Comair has decided to temporarily remove its 737 MAX from its flight schedule, although neither the regulatory authorities nor the manufacturer had required it to do so.

China, Indonesia and other airlines announced on Monday that they had grounded their 737 MAX jets following the crash of an Ethiopian Airline plane on Sunday. All of the 157 people on board the plane died during the crash, which took place just after take-off.

READ: Pilots were experienced – Ethiopian Airlines CEO in wake of tragic crash

In October last year, one of the jets crashed while flying from Indonesia, killing all 189 passengers.
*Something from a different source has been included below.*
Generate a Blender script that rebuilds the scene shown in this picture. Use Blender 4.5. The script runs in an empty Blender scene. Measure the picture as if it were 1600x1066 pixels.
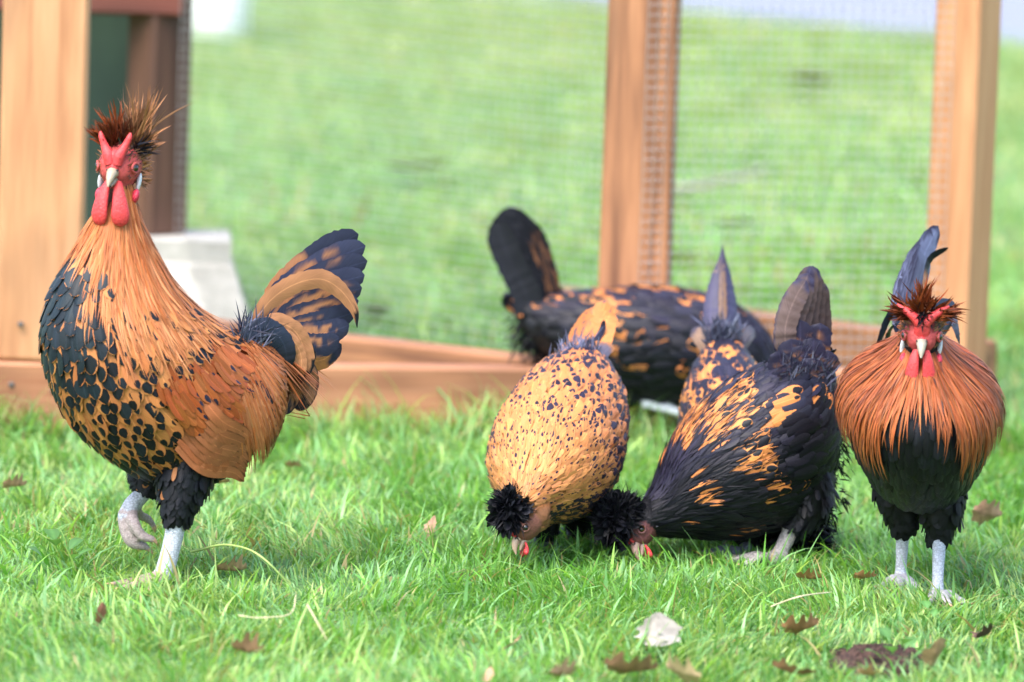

In a statement issued on Monday, Comair airline division executive director Wrenelle Stander said that while Comair had done extensive preparatory work prior to the introduction of the first 737 MAX into its fleet –  and remained confident in the inherent safety of the aircraft – it decided temporarily not to schedule the aircraft while it consulted with other operators, Boeing and technical experts.

“The safety and confidence of our customers and crew is always our priority,” Stander said.

According to Comair, The MAX was the latest iteration of the most common commercial aircraft ever manufactured. It was well-established around the world, particularly in the fleets of large carriers in the United States.

There are currently over 370 Boeing 737 MAXs in operation, with 47 airlines. The type operates approximately 1 500 flights a day and has accumulated over 250 000 flights in total with an excellent record of daily reliability.